2. Without divine freedom there could not be any contingent world and particularly no created free person: The origin of non-necessary beings in the world, and particularly of created free agents, could not be explained without creation being a free act of God, because a contingent and temporal world cannot proceed from God by a necessity rooted in the eternal and necessary divine nature but only from a free divine choice, and even more clearly: never could unfree causes in nature or in God explain the wonder of a free will in finite beings. Freedom in the world can come into being only from a free act of the absolute Being. Therefore, if God were not free, neither the contingent (non-necessarily existent) world nor free agents in it could exist. Therefore, do deny God’s freedom of choice, still retaining His existence, will lead to some form of pantheism that dissolves human personhood and freedom. Moreover, if the world and even evil flows necessarily from God, God would, if not freely, so necessarily, become the cause of evil as well, as Schelling suggests in his thesis that everything flows with absolute necessity (at least moral necessity) from God.

3. Without divine freedom there would also be no divine holiness: Each adequate idea of God implies His freedom also for another reason: as the condition and origin of His justice, mercy, and Holiness as the highest perfection of any person qua person: Without God’s supremely perfect freedom the core of divine perfection would be null.

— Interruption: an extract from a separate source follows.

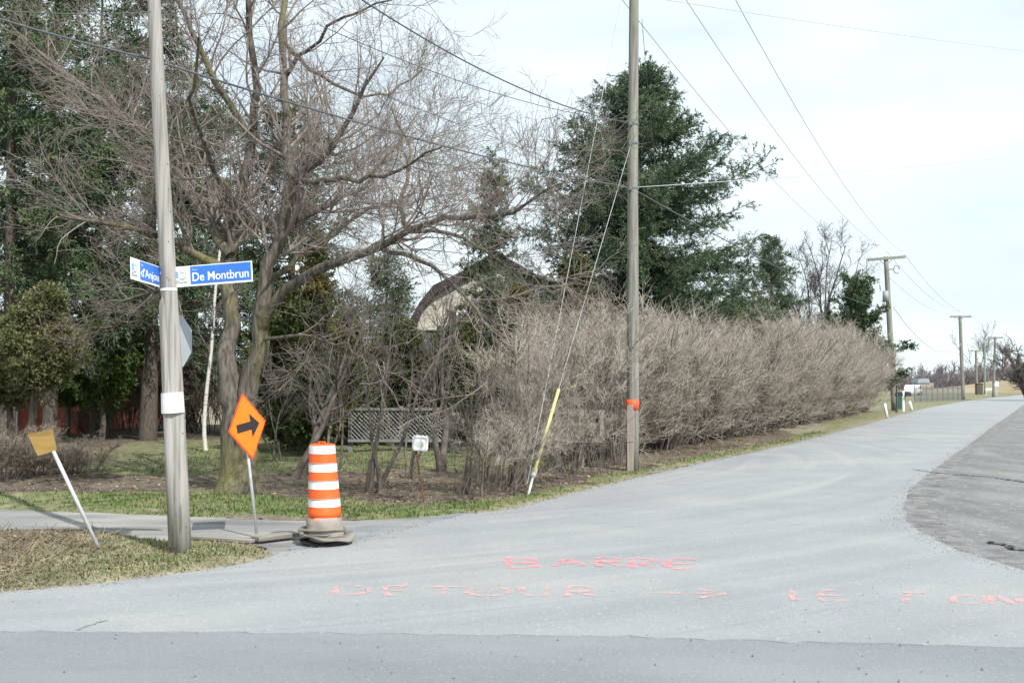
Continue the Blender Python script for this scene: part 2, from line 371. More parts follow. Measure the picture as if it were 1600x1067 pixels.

God would no longer be just, merciful and holy, and hence not God.

4. By denying divine, angelic and human freedom the entire Judeo-Christian revelation is being denied and Holy Scripture rendered a worthless book:
Without freedom, God would not be our creator, nor our redeemer, nor would there be divine forgiveness of sins, nor any reason for gratitude towards God for our creation, redemption or for the forgiveness of our sins, because if these were not works of divine free choice, they would be nothing.
Likewise without freedom of God, of angels and of humans all anthropological contents and teachings of Sacred Scripture and of the Church would lose their foundation: We would not be creatures but some moments in a necessarily self-unfolding life of God. There would be no original sin, no personal sin, no redemption from them, no meaning of the divine commandments, nor of any divine promises. The Sermon on the Mount and the call to holiness would not have any sense any more let alone eternal rewards or punishments. All talk of a purgatory, of moral conscience, of the sacraments of confession and baptism or the unction of the sick would be senseless babbling.

In a word: without freedom no Christianity! And also no Judaism and no Islam which recognize many of the same truths about God and man!
Therefore hardly any truth is more important not only for the metaphysics of the person and our personal life, but also for the Christian and any other theistic faith than this one: that the person, whether human and finite or divine and infinite, is free.